Their siblings are very widely used by industry to shuttle people around within industrial plants. There are lots of similar cars in trailer and RV communities to move about within the area. There are also smaller electric scooters used extensively to move around in large industrial installations.
Muscular versions are hard at work on docks and other locations in plants carrying the products being manufactured. A large fraction of forklifts are electric cars on steroids.
The electric car is alive and well.
LOL. . /but you know 'truth does not matter - GW will be blamed, anyway ;^)/
Acid burns. You ever been burned by sulphuric acid? And in the electric car models I saw, the batteries were right under the seats.
That'd be as bad as putting the gas tank under the seats. Why not put them over the drive wheels for traction?
I wasn't the engineer - don't ask me!
Ah, and this is the consistent problem these days with people, both general and political.
Today, everyone thinks everything is possible. Seems polar opposite of 100+ years ago where nothing was possible ("get a horse", "it'll never fly").
You know the dictum about "you can't legislate morality"? Well, alot of that is hogwash, but a solid truth to tell these know-nothing morons is "you can't legislate technological progress"!
Good point. Those utility vehicles are typically in a 'fleet' (there are others to use while some are charging), they typically need to be zero emission (inside use or odorless requirement), their use is short-range and on-site, and they're very basic machines. They successfully and cost-effectively fill those particular needs. And, we don't see testosterone-spiking commercials for hemi-powered golf carts smoking the course.
Yeah and when that sucker got tangled up............wow what a ball of wiring.
Made the debacle in Chevy Chases' Christmas Vacation movie look rather tame by comparison.
:)
Watching Jay Leno drive his c. 1910 Stanley shows just how fast these things are (acceleration-wise). Steam is incredible; if a tiny box on the front of a giant steamer locomotive and 200-car long train can propel that entire train at even 55 mph for hours, you know steam is incredibly powerful.
However, there were/are problems implementing it on a small scale. Even the best flash-point steamers like Doble - the last to die out - had trouble especially with STEAM-UP TIME. You have to wait a significant amount of time to get going - just like electrics.
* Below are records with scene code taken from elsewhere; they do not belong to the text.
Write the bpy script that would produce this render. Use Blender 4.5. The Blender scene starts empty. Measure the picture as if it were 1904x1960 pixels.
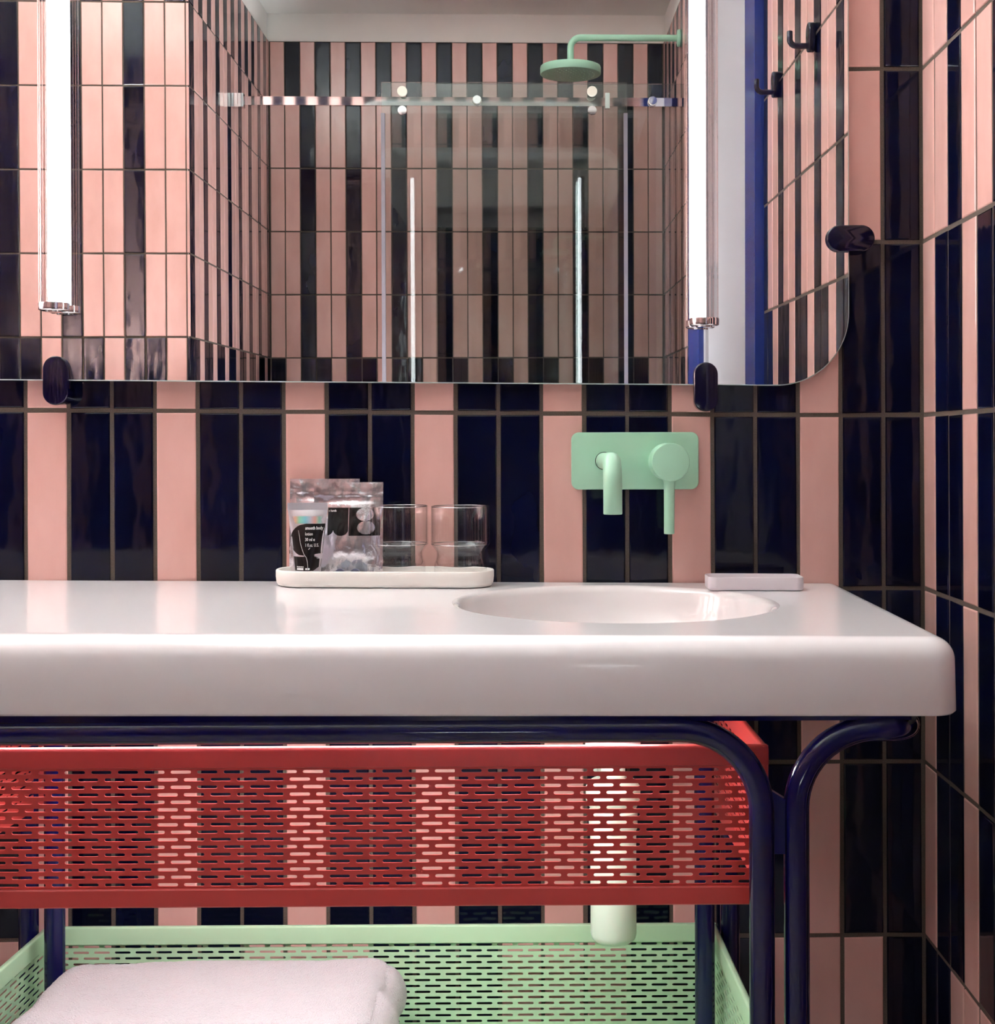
import bpy, bmesh, math, random
from math import sin, cos, pi, radians, sqrt
from mathutils import Vector, Matrix, noise

random.seed(7)
C = bpy.context.scene.collection
SC = bpy.context.scene

# ------------------------------------------------------------------ camera
CX, CD, CZ = 0.14202, 2.11303, 1.07022
YAW, PITCH, ROLL = 0.00801, 0.00122, 0.00322
FPX, PPX, PPY = 2625.835, 1069.434, 842.544
cam = bpy.data.cameras.new('camera')
cam.sensor_fit = 'HORIZONTAL'
cam.sensor_width = 36.0
cam.lens = 36.0 * FPX / 1904.0
cam.shift_x = (952 - PPX) / 1904.0
cam.shift_y = (PPY - 980) / 1904.0
cam.clip_start = 0.02
co = bpy.data.objects.new('camera', cam)
C.objects.link(co)
R1 = Matrix(((cos(YAW), -sin(YAW), 0), (sin(YAW), cos(YAW), 0), (0, 0, 1)))
R2 = Matrix(((1, 0, 0), (0, cos(PITCH), sin(PITCH)), (0, -sin(PITCH), cos(PITCH))))
R3 = Matrix(((cos(ROLL), 0, -sin(ROLL)), (0, 1, 0), (sin(ROLL), 0, cos(ROLL))))
M = R3 @ R2 @ R1                       # rows: right, forward, up
right, fwd, up = M[0], M[1], M[2]
mw = Matrix(((right[0], up[0], -fwd[0], CX), (right[1], up[1], -fwd[1], -CD), (right[2], up[2], -fwd[2], CZ), (0, 0, 0, 1)))
co.matrix_world = mw
SC.camera = co

# ------------------------------------------------------------------ world, exposure
w = bpy.data.worlds.new('world'); SC.world = w; w.use_nodes = True
w.node_tree.nodes['Background'].inputs[0].default_value = (0.8, 0.85, 0.9, 1)
w.node_tree.nodes['Background'].inputs[1].default_value = 0.02
SC.view_settings.view_transform = 'Standard'
SC.view_settings.look = 'None'
SC.view_settings.exposure = 2.2
SC.view_settings.gamma = 1.0
SC.view_settings.use_curve_mapping = False
cy = SC.cycles
cy.max_bounces = 12; cy.diffuse_bounces = 5; cy.glossy_bounces = 7
cy.transmission_bounces = 8; cy.transparent_max_bounces = 16
cy.sample_clamp_indirect = 6.0
cy.blur_glossy = 0.3
cy.use_denoising = True

LAMP_POWER = 4.4      # emission of the two tube lamps
LED_POWER = 19.0       # emission of the strip below the counter
LOW_FILL_POWER = 75.0      # emission of the added low fill uplight
FILL_POWER = 520.0       # emission of the added corner fill uplight

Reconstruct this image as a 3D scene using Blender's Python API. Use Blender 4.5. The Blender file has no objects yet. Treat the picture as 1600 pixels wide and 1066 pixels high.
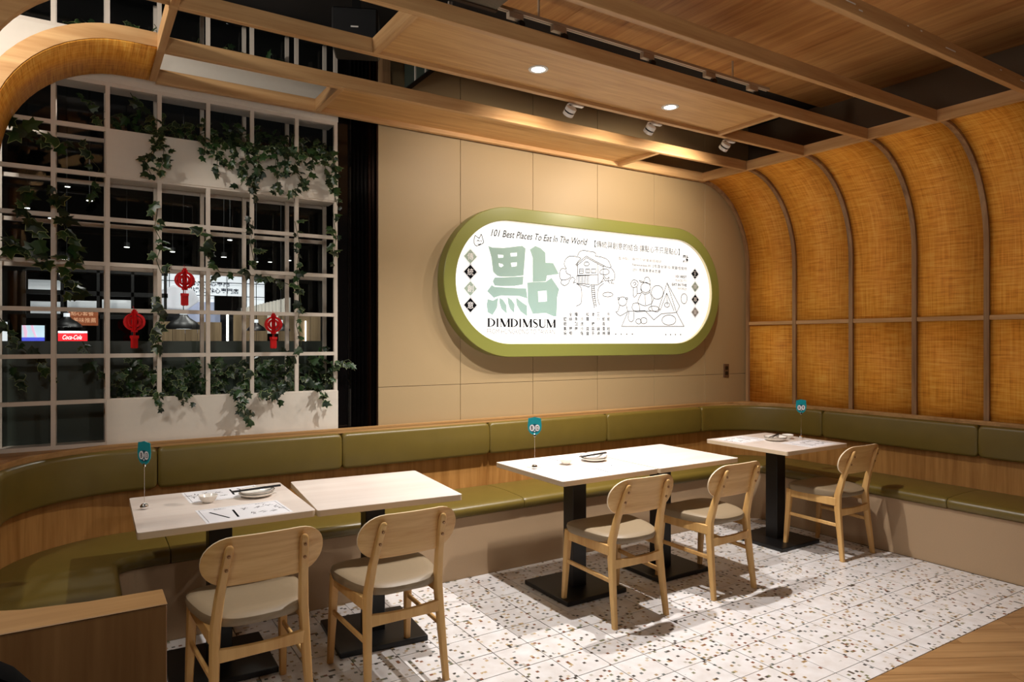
import bpy, bmesh, math, random
from mathutils import Vector, Matrix
R = math.radians
WORLD = .02
FILL = ((-.1, 1.45, 2.2, 24), (1.3, -.5, 2.35, 36))
LEFT_LAMP = 62
DOWN = 255
SPOT = (28, 26, 66)
SIGN_E = .78
DCOL = (1, .97, .945)
BIG=[[(-1.017,0.255),(-0.982,0.246),(-0.887,0.25),(-0.725,0.278),(-0.696,0.26),(-0.704,0.163),(-0.714,0.059),(-0.795,0.047),(-0.904,0.04),(-0.941,0.044),(-0.976,0.072),(-0.99,0.174)],[(-0.963,0.031),(-0.904,0.034),(-0.714,0.051),(-0.72,-0.009),(-0.79,-0.022),(-0.9,-0.028),(-0.963,-0.027),(-0.979,0.003)],[(-1.026,-0.07),(-0.988,-0.024),(-0.968,-0.036),(-0.893,-0.038),(-0.79,-0.038),(-0.69,-0.037),(-0.679,-0.111),(-0.749,-0.095),(-0.91,-0.097),(-0.971,-0.115)],[(-1.021,-0.127),(-0.977,-0.137),(-0.934,-0.114),(-0.943,-0.186),(-0.982,-0.24),(-1.021,-0.221),(-1.029,-0.169)],[(-0.923,-0.114),(-0.893,-0.127),(-0.864,-0.165),(-0.859,-0.227),(-0.904,-0.195),(-0.923,-0.147)],[(-0.853,-0.107),(-0.819,-0.125),(-0.792,-0.158),(-0.796,-0.221),(-0.83,-0.193),(-0.847,-0.155)],[(-0.778,-0.109),(-0.726,-0.142),(-0.682,-0.165),(-0.681,-0.243),(-0.738,-0.21),(-0.773,-0.162)],[(-0.657,0.255),(-0.607,0.286),(-0.558,0.272),(-0.516,0.243),(-0.512,0.165),(-0.442,0.167),(-0.388,0.087),(-0.5,0.069),(-0.51,0.025),(-0.631,0.014),(-0.631,0.198)]]
RING=[(-0.679,0.008),(-0.583,0.016),(-0.51,0.021),(-0.458,0.053),(-0.386,-0.03),(-0.404,-0.091),(-0.411,-0.238),(-0.436,-0.239),(-0.51,-0.215),(-0.631,-0.223),(-0.673,-0.14)]
RHOLE=[(-0.583,-0.053),(-0.504,-0.045),(-0.5,-0.127),(-0.578,-0.135)]
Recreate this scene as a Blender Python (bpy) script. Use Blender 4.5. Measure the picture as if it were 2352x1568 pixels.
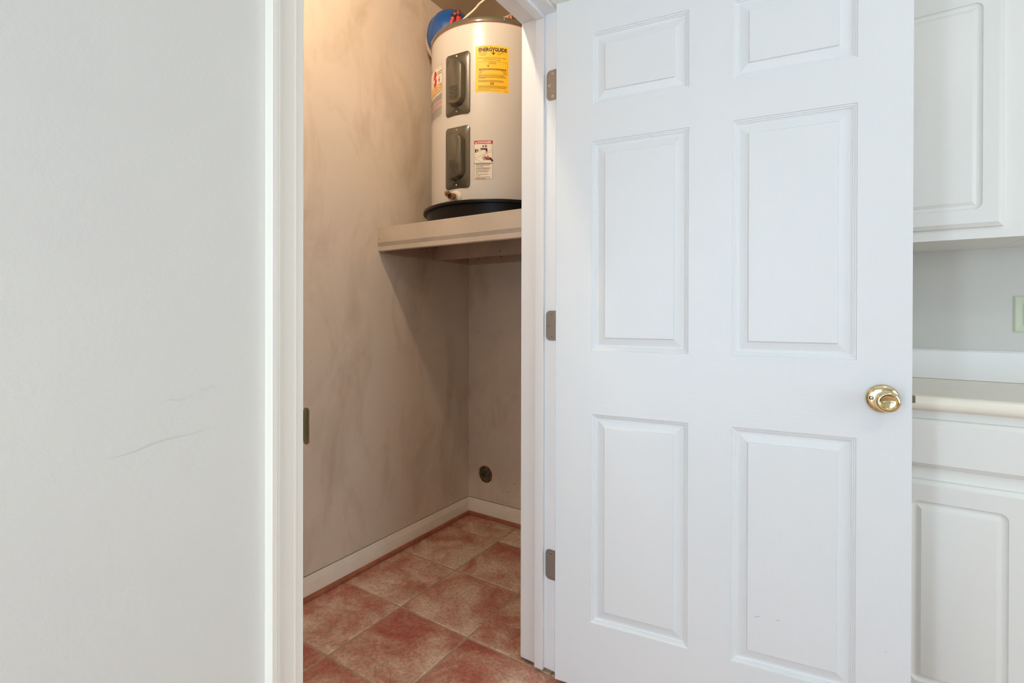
import bpy, bmesh, math, random
from mathutils import Vector, Matrix
from math import sin, cos, pi, radians, atan2, sqrt

random.seed(7)
SC = bpy.context.scene
for o in list(bpy.data.objects):
    bpy.data.objects.remove(o, do_unlink=True)
COL = SC.collection

# ------------------------------------------------------------------ camera
FPX, CYPX = 1138.11, 721.86
YAW, PITCH, ROLL = 33.300, -0.180, 0.131
CAM = Vector((0.6898, -1.2816, 1.0638))
cd = bpy.data.cameras.new('camera')
cd.sensor_fit = 'HORIZONTAL'; cd.sensor_width = 36.0
cd.lens = FPX / 2352 * 36.0
cd.shift_y = (CYPX - 784) / 2352
cd.clip_start = 0.02
cam = bpy.data.objects.new('camera', cd); COL.objects.link(cam)
a, t, k = radians(YAW), radians(PITCH), radians(ROLL)
fw0, rt, up0 = Vector((-sin(a), cos(a), 0)), Vector((cos(a), sin(a), 0)), Vector((0, 0, 1))
fw = fw0 * cos(t) + up0 * sin(t); up = up0 * cos(t) - fw0 * sin(t)
r2 = rt * cos(k) + up * sin(k); u2 = up * cos(k) - rt * sin(k)
M = Matrix((r2, u2, -fw)).transposed().to_4x4(); M.translation = CAM
cam.matrix_world = M
SC.camera = cam

# ------------------------------------------------------------------ world, lights, exposure
SC.view_settings.view_transform = 'Standard'
SC.view_settings.look = 'None'
SC.view_settings.gamma = 1.0
SC.view_settings.use_curve_mapping = False
SC.view_settings.exposure = 0.0
cy_ = SC.cycles
cy_.max_bounces = 6; cy_.diffuse_bounces = 4; cy_.glossy_bounces = 2; cy_.transmission_bounces = 1; cy_.transparent_max_bounces = 2
cy_.caustics_reflective = False; cy_.caustics_refractive = False
cy_.use_adaptive_sampling = True; cy_.adaptive_threshold = 0.07; cy_.adaptive_min_samples = 16
cy_.use_light_tree = False
w = bpy.data.worlds.new('world'); SC.world = w; w.use_nodes = True
w.node_tree.nodes['Background'].inputs[0].default_value = (0.80, 0.90, 1.0, 1)
w.node_tree.nodes['Background'].inputs[1].default_value = 1.0

def area_light(name, loc, direction, sx, sy, power, col):
    l = bpy.data.lights.new(name, 'AREA'); l.shape = 'RECTANGLE'; l.size = sx; l.size_y = sy
    l.energy = power; l.color = col
    o = bpy.data.objects.new(name, l); COL.objects.link(o); o.location = loc
    o.rotation_euler = Vector(direction).to_track_quat('-Z', 'Z').to_euler()
    return o
# daylight at the window behind the camera, and two added lights
area_light('window_daylight_front', (0.95, -2.68, 1.20), (0, 1, -0.05), 1.1, 1.7, 15.5, (0.68, 0.86, 1.0))
area_light('window_daylight_sidelight', (0.115, -2.68, 0.85), (0.05, 1, -0.05), 0.16, 1.5, 15.5, (0.67, 0.85, 1.0))  # added narrow source, gives the door edge its shadow on the cabinet
area_light('window_daylight_right', (3.33, -0.95, 1.40), (-1, 0, -0.03), 1.7, 1.5, 20.0, (0.74, 0.90, 1.0))  # added fill for the left wall and closet

# ------------------------------------------------------------------ helpers
def lin(c):
    r = []
    for v in c[:3]:
        v /= 255.0
        r.append(v / 12.92 if v <= 0.04045 else ((v + 0.055) / 1.055) ** 2.4)
    return (*r, 1.0)

def new_mat(name):
    m = bpy.data.materials.new(name); m.use_nodes = True
    nt = m.node_tree
    return m, nt, nt.nodes['Principled BSDF']

def nd(nt, typ, **kw):
    n = nt.nodes.new(typ)
    for kk, v in kw.items():
        if kk.startswith('i_'):
            key = kk[2:]
            key = int(key) if key.isdigit() else key.replace('_', ' ')
            n.inputs[key].default_value = v
        else:
            setattr(n, kk, v)
    return n

def ramp(nt, fac, stops):
    r = nt.nodes.new('ShaderNodeValToRGB')
    e = r.color_ramp.elements
    while len(e) < len(stops): e.new(0.5)
    for el, (p, c) in zip(e, stops):
        el.position = p; el.color = c
    nt.links.new(fac, r.inputs[0])
    return r

def coords(nt, scale=(1, 1, 1), kind='Object', loc=(0, 0, 0)):
    tc = nt.nodes.new('ShaderNodeTexCoord'); mp = nt.nodes.new('ShaderNodeMapping')
    mp.inputs['Scale'].default_value = scale; mp.inputs['Location'].default_value = loc
    nt.links.new(tc.outputs[kind], mp.inputs[0])
    return mp.outputs[0]

def noise(nt, vec, scale, detail=3, rough=0.55, dist=0.0):
    n = nd(nt, 'ShaderNodeTexNoise'); n.inputs['Scale'].default_value = scale
    n.inputs['Detail'].default_value = detail; n.inputs['Roughness'].default_value = rough
    n.inputs['Distortion'].default_value = dist
    nt.links.new(vec, n.inputs['Vector'])
    return n.outputs[0]

def add_bump(nt, b, height, strength, dist):
    bp = nt.nodes.new('ShaderNodeBump'); bp.inputs['Strength'].default_value = strength
    bp.inputs['Distance'].default_value = dist
    nt.links.new(height, bp.inputs['Height']); nt.links.new(bp.outputs[0], b.inputs['Normal'])

def plain(name, col, rough=0.5, metal=0.0, bump=None, var=None, spec=None, coat=0.0):
    """bump=(scale, strength, distance[, stretch]); var=(other colour, scale)"""
    m, nt, b = new_mat(name)
    b.inputs['Base Color'].default_value = lin(col)
    b.inputs['Roughness'].default_value = rough; b.inputs['Metallic'].default_value = metal
    if spec is not None: b.inputs['Specular IOR Level'].default_value = spec
    if coat: b.inputs['Coat Weight'].default_value = coat; b.inputs['Coat Roughness'].default_value = 0.08
    if var:
        n = noise(nt, coords(nt), var[1], 4, 0.6)
        r = ramp(nt, n, [(0.35, lin(col)), (0.68, lin(var[0]))])
        nt.links.new(r.outputs[0], b.inputs['Base Color'])
    if bump:
        n = noise(nt, coords(nt, bump[3] if len(bump) > 3 else (1, 1, 1)), bump[0], 3, 0.6)
        add_bump(nt, b, n, bump[1], bump[2])
    return m

class MB:
    def __init__(s): s.v = []; s.f = []; s.mi = []
    def face(s, idx, mi=0): s.f.append(tuple(idx)); s.mi.append(mi)
    def add(s, pts):
        n = len(s.v); s.v += [tuple(p) for p in pts]; return list(range(n, n + len(pts)))
    def box(s, x0, x1, y0, y1, z0, z1, mi=0):
        i = s.add([(x, y, z) for z in (z0, z1) for y in (y0, y1) for x in (x0, x1)])
        for q in ((0, 2, 3, 1), (4, 5, 7, 6), (0, 1, 5, 4), (2, 6, 7, 3), (0, 4, 6, 2), (1, 3, 7, 5)):
            s.face([i[j] for j in q], mi)
        return s
    def rings(s, rings, close=True, cap0=False, cap1=False, mi=0):
        ids = [s.add(r) for r in rings]
        n = len(ids[0])
        for p, q in zip(ids, ids[1:]):
            for j in range(n if close else n - 1):
                s.face((p[j], p[(j + 1) % n], q[(j + 1) % n], q[j]), mi)
        if cap0: s.face(ids[0][::-1], mi)
        if cap1: s.face(ids[-1], mi)
        return s
    def lathe(s, org, axis, prof, n=32, cap0=False, cap1=False, mi=0):
        ax = Vector(axis).normalized(); org = Vector(org)
        e1 = ax.orthogonal().normalized(); e2 = ax.cross(e1)
        R = []
        for r, h in prof:
            R.append([org + ax * h + (e1 * cos(2 * pi * j / n) + e2 * sin(2 * pi * j / n)) * r for j in range(n)])
        return s.rings(R, True, cap0, cap1, mi)
    def tube(s, pts, r, n=10, caps=True, mi=0):
        pts = [Vector(p) for p in pts]; R = []
        ref = Vector((0.13, 0.31, 0.94)).normalized()
        for i, p in enumerate(pts):
            d = (pts[min(i + 1, len(pts) - 1)] - pts[max(i - 1, 0)]).normalized()
            e1 = d.cross(ref).normalized(); e2 = d.cross(e1)
            rr = r[i] if isinstance(r, (list, tuple)) else r
            R.append([p + (e1 * cos(2 * pi * j / n) + e2 * sin(2 * pi * j / n)) * rr for j in range(n)])
        return s.rings(R, True, caps, caps, mi)
    def build(s, name, mats, parent=None, bevel=0, seg=2, smooth=False, recalc=True):
        me = bpy.data.meshes.new(name)
        me.from_pydata(s.v, [], s.f)
        mats = mats if isinstance(mats, (list, tuple)) else [mats]
        for m in mats: me.materials.append(m)
        for p, i in zip(me.polygons, s.mi): p.material_index = i
        if recalc:
            bm = bmesh.new(); bm.from_mesh(me)
            bmesh.ops.recalc_face_normals(bm, faces=bm.faces); bm.to_mesh(me); bm.free()
        me.update()
        o = bpy.data.objects.new(name, me); COL.objects.link(o)
        if bevel:
            md = o.modifiers.new('edge', 'BEVEL'); md.width = bevel; md.segments = seg
            md.limit_method = 'ANGLE'; md.angle_limit = radians(40); md.harden_normals = False
        if smooth:
            me.shade_smooth()
            if smooth is not True: me.set_sharp_from_angle(angle=radians(smooth))
        if parent: attach(o, parent)
        return o

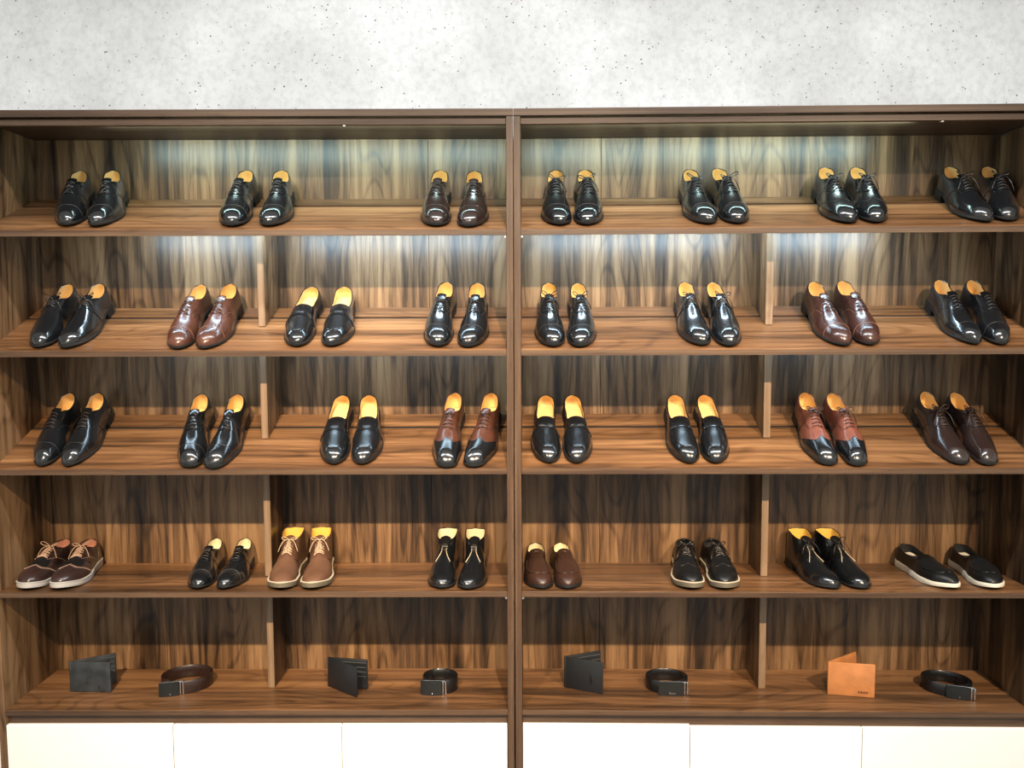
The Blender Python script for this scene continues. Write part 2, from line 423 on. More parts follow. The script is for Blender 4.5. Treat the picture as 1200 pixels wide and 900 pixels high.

This is the same for locomotives (which had different mechanisms for heating, of course) - they take a long time to "warm up". It's also why they would absolutely continue running between reasonably spaced jobs - turning it down and up again would waste alot of fuel and time.
Steam is a great idea - better than electric, in general, I think - but someone has to come up with a way to warm it up "instantly" and efficiently (you need something to make steam - fuel or electric), primarily.